Interpool is offering to purchase all of the outstanding Notes at a
price of $1,015.00 per $1,000 principal amount of the Notes (the “Total
Consideration”). The Total Consideration
includes $20.00 per $1,000 principal amount of Notes (the “Consent
Payment”) payable only in respect of Notes
validly tendered with consents on or prior to the new Consent Date. The
Total Consideration less the Consent Payment is referred to as the “Tender
Offer Consideration.” In addition, holders who
validly tender and do not validly withdraw their Notes in the tender
offer will receive accrued and unpaid interest from the last interest
payment date up to, but not including, the date of payment for the
Notes, if the Notes are accepted for purchase pursuant to the tender
offer. Holders who tender their Notes after the new Consent Date, will
not be eligible to receive the Consent Payment. Any holder validly
tendering Notes after the new Consent Date will, if such Notes are
accepted for purchase pursuant to the tender offer, receive the Tender
Offer Consideration, plus accrued but unpaid interest to, but not
including, the date of payment for the Notes so tendered.
The expiration date of the tender offer, 8:00 a.m., New York City time,
on July 19, 2007, remains unchanged. Except as described above, all
other terms, provisions and conditions of the Offer to Purchase (the “Offer”)
and Consent Solicitation (the “Solicitation”)

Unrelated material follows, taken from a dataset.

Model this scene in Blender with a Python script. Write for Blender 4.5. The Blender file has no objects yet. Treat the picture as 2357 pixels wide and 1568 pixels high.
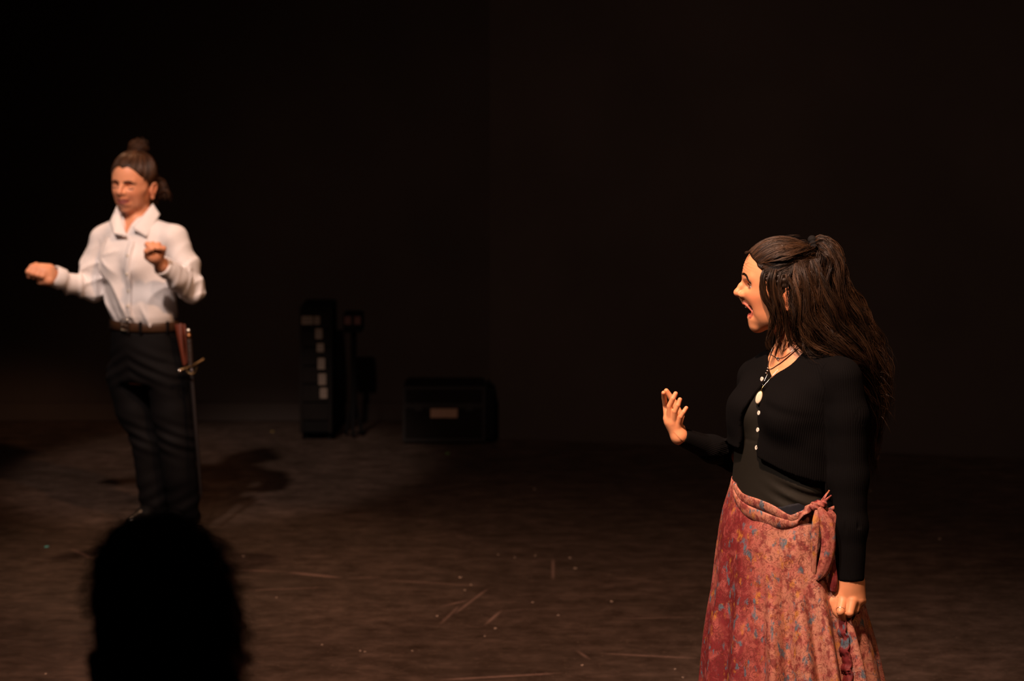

will remain in full force and effect. The terms of the Offer and
Solicitation, including the proposed amendments to the indenture
governing the Notes, are described in the Offer to Purchase and Consent
Solicitation Statement dated June 13, 2007 (the “Tender
Offer Documents”).
The exclusive dealer manager and solicitation agent for the tender offer
is Bear, Stearns & Co. Inc. (“Bear Stearns”).
Questions regarding the tender offer may directed to Bear Stearns at
(877) 696-BEAR (toll free) or (212) 272-5112 (collect). The tender agent
for the tender offer is D.F. King & Co., Inc. Requests for Tender Offer
Documents may be directed to D.F. King & Co., Inc., as information agent
for the tender offer, at 48 Wall Street, 22nd
Floor, New York, New York 10005. The information agent may be contacted
at (212) 269-5550 (for banks and brokers only) and (800) 628-8208 (for
all others toll free).
This release does not constitute an offer to purchase, a solicitation of
an offer to sell or a solicitation of consent with respect to any
securities. The offer is being made solely by the Tender Offer Documents.
ABOUT INTERPOOL, INC.
Interpool is one of the world leading suppliers of equipment and
services to the transportation industry. It is the world largest lessor
of intermodal container chassis and a world-leading lessor of cargo
containers used in international trade.
Note: This press release and other press releases and information can be
viewed at Interpool website at www.interpool.com
This Press Release contains certain forward-looking statements
regarding future circumstances. These forward-looking statements are
subject to risks and uncertainties that could cause actual results to
differ materially from those contemplated in such forward-looking
statements, including in particular the risks and uncertainties
described in the company's SEC filings. The Company undertakes no
obligation to publicly release any revisions to these forward-looking
statements to reflect events or circumstances after the date hereof.